begin Recorded data

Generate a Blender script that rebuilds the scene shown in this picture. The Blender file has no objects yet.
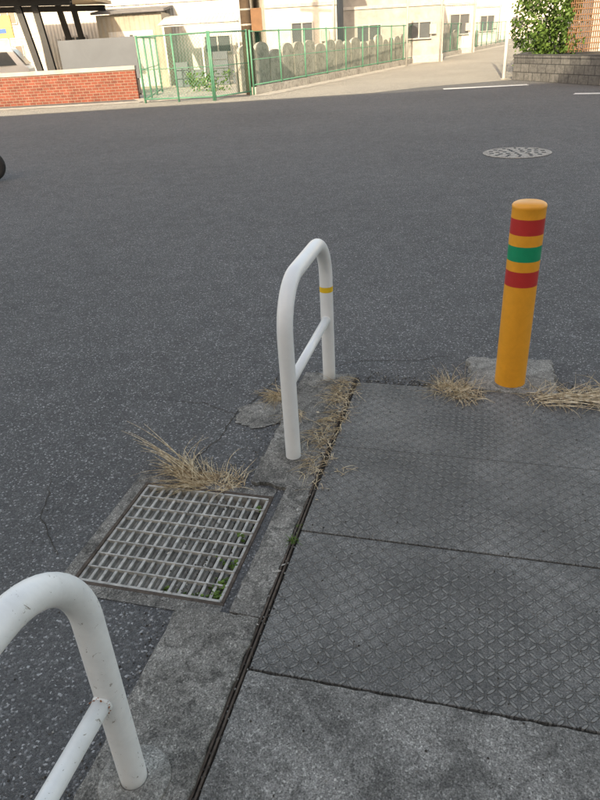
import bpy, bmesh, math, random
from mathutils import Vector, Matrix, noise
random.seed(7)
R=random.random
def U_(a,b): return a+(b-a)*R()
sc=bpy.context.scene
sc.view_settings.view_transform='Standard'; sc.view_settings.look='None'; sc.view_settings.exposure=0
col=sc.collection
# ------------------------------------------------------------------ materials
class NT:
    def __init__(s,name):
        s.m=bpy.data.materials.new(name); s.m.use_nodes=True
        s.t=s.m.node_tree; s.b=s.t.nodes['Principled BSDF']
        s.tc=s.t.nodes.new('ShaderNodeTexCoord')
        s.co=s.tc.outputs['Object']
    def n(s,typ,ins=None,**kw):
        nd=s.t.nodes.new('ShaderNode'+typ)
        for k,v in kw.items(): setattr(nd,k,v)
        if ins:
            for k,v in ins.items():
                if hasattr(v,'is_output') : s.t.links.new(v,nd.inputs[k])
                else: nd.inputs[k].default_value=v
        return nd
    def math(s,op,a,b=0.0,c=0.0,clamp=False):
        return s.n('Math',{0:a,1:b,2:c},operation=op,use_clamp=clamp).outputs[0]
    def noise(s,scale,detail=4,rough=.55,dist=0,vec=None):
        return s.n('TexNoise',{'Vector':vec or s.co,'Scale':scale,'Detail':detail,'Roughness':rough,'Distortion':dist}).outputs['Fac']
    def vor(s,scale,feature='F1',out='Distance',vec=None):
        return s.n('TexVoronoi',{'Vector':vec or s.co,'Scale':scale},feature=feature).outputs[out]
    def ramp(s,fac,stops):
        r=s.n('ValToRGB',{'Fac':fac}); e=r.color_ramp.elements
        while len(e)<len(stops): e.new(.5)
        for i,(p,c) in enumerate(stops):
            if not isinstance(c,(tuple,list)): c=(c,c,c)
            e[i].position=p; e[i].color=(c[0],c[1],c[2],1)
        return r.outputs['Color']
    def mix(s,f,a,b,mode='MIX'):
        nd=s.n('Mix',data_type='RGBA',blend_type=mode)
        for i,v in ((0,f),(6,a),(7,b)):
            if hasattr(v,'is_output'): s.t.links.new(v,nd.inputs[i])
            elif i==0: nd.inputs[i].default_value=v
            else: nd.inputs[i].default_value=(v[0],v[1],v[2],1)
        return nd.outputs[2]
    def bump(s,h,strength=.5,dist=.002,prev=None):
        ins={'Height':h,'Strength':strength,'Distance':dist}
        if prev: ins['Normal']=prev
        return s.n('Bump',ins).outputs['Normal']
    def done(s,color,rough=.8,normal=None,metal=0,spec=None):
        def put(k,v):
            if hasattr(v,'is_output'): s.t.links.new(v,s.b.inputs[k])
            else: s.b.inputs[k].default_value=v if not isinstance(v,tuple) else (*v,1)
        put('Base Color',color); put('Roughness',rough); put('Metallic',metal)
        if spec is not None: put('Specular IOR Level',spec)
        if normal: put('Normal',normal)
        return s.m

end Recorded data

What the exercise asks:
Write out the material above once more, exactly as it reads, with no pictures.

Finished task:
Generate a Blender script that rebuilds the scene shown in this picture. The Blender file has no objects yet.
import bpy, bmesh, math, random
from mathutils import Vector, Matrix, noise
random.seed(7)
R=random.random
def U_(a,b): return a+(b-a)*R()
sc=bpy.context.scene
sc.view_settings.view_transform='Standard'; sc.view_settings.look='None'; sc.view_settings.exposure=0
col=sc.collection
# ------------------------------------------------------------------ materials
class NT:
    def __init__(s,name):
        s.m=bpy.data.materials.new(name); s.m.use_nodes=True
        s.t=s.m.node_tree; s.b=s.t.nodes['Principled BSDF']
        s.tc=s.t.nodes.new('ShaderNodeTexCoord')
        s.co=s.tc.outputs['Object']
    def n(s,typ,ins=None,**kw):
        nd=s.t.nodes.new('ShaderNode'+typ)
        for k,v in kw.items(): setattr(nd,k,v)
        if ins:
            for k,v in ins.items():
                if hasattr(v,'is_output') : s.t.links.new(v,nd.inputs[k])
                else: nd.inputs[k].default_value=v
        return nd
    def math(s,op,a,b=0.0,c=0.0,clamp=False):
        return s.n('Math',{0:a,1:b,2:c},operation=op,use_clamp=clamp).outputs[0]
    def noise(s,scale,detail=4,rough=.55,dist=0,vec=None):
        return s.n('TexNoise',{'Vector':vec or s.co,'Scale':scale,'Detail':detail,'Roughness':rough,'Distortion':dist}).outputs['Fac']
    def vor(s,scale,feature='F1',out='Distance',vec=None):
        return s.n('TexVoronoi',{'Vector':vec or s.co,'Scale':scale},feature=feature).outputs[out]
    def ramp(s,fac,stops):
        r=s.n('ValToRGB',{'Fac':fac}); e=r.color_ramp.elements
        while len(e)<len(stops): e.new(.5)
        for i,(p,c) in enumerate(stops):
            if not isinstance(c,(tuple,list)): c=(c,c,c)
            e[i].position=p; e[i].color=(c[0],c[1],c[2],1)
        return r.outputs['Color']
    def mix(s,f,a,b,mode='MIX'):
        nd=s.n('Mix',data_type='RGBA',blend_type=mode)
        for i,v in ((0,f),(6,a),(7,b)):
            if hasattr(v,'is_output'): s.t.links.new(v,nd.inputs[i])
            elif i==0: nd.inputs[i].default_value=v
            else: nd.inputs[i].default_value=(v[0],v[1],v[2],1)
        return nd.outputs[2]
    def bump(s,h,strength=.5,dist=.002,prev=None):
        ins={'Height':h,'Strength':strength,'Distance':dist}
        if prev: ins['Normal']=prev
        return s.n('Bump',ins).outputs['Normal']
    def done(s,color,rough=.8,normal=None,metal=0,spec=None):
        def put(k,v):
            if hasattr(v,'is_output'): s.t.links.new(v,s.b.inputs[k])
            else: s.b.inputs[k].default_value=v if not isinstance(v,tuple) else (*v,1)
        put('Base Color',color); put('Roughness',rough); put('Metallic',metal)
        if spec is not None: put('Specular IOR Level',spec)
        if normal: put('Normal',normal)
        return s.m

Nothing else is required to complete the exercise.